Linee morbide, curve dolcissime: momenti di estasi, in languido abbandono.
Tutto un mondo, quello di Ilario, che l'artista macina dentro di sé, oncia ad oncia, per tradurlo nella esplodente cromia dei suoi quadri, nella soave, lirica espressione delle sue sculture.
"Dall'esuberanza e dalla sensibilità della giovinezza, caratterizzata da quella generosità istintiva e spontanea che accompagna l'azione di un vivere ancora verde ed incontaminato, può sempre nascere qualche cosa di valido e di interessante.
È il caso dell'artista bresciano Ilario Mutti, pittore e scultore, che si raccomanda agli intenditori ed agli appassionati proprio per una sorta di candore, che in arte significa sincerità estrema, sgorgante dalle profondità misteriose dell'anima.

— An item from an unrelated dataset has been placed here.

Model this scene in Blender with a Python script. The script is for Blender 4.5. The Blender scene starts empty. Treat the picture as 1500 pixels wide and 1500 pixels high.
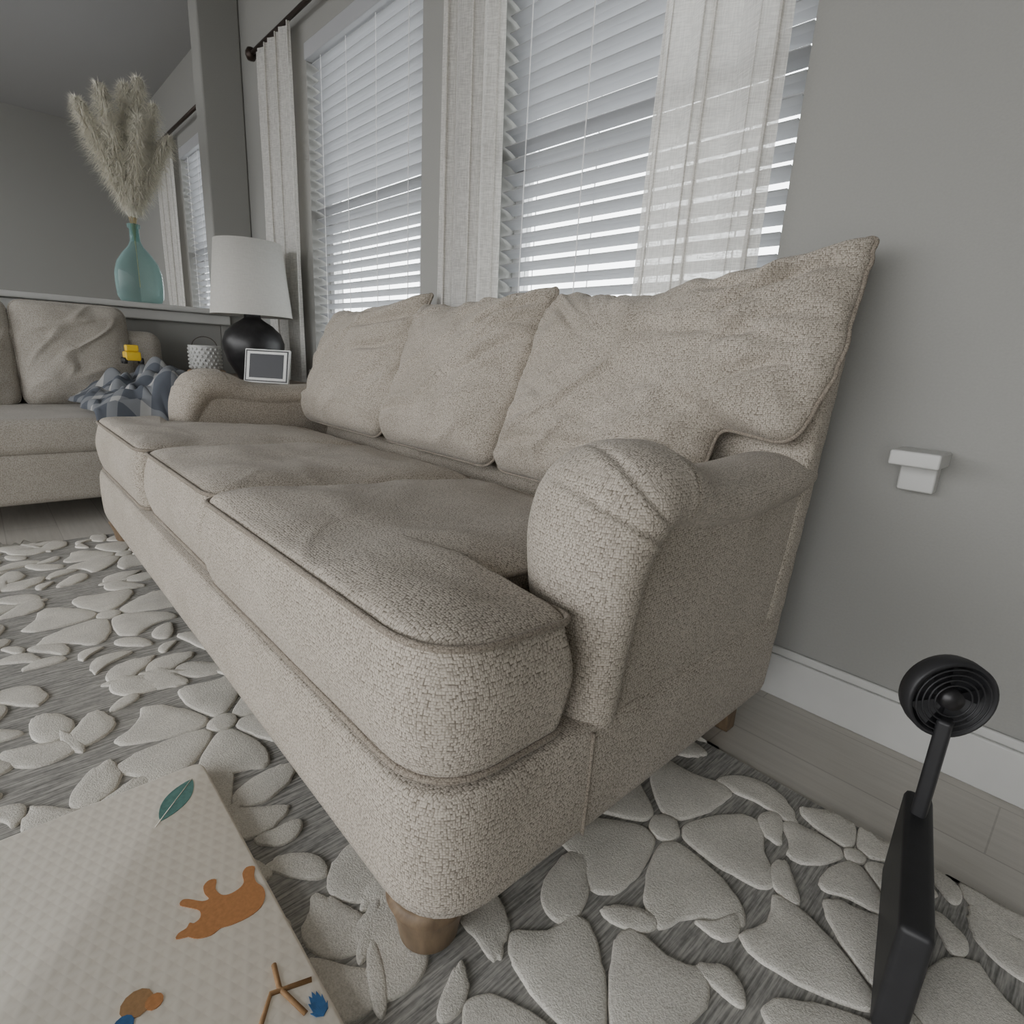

Il tema di fondo muttiano racchiude, in pittura, la tematica dell'uomo coi suoi problemi che vanno dal lavoro alla convivenza sociale.
L'artista è teso ad osservare, con particolare attenzione, l'evolversi della persona umana lanciata verso la possibilità di una completa affermazione individuale.
Nell'impostazione compositiva e nella soluzione Mutti appare un isolato. Vive ed opera in un suo mondo che non assomiglia a quello degli altri.
Ed è questo, forse, uno dei suoi meriti maggiori. Non è aggregato a nessuno e non quindi aggregabile.
Le sue composizioni recano il marchio della sobrietà e la raffigurazione materiale lascia scorgere sempre il segno di una spiritualità particolarmente sensibile ed attenta. L'uomo giostra così, nelle sue opere, non soltanto come il più insigne rappresentante del regno animale, ma anche come l'essere dotato di quel1'intelligenza e di quell'ingegno che gli consente di dominare il mondo in funzione di un traguardo immortale, di una vittoria e di un trionfo dello spirito sulla materia."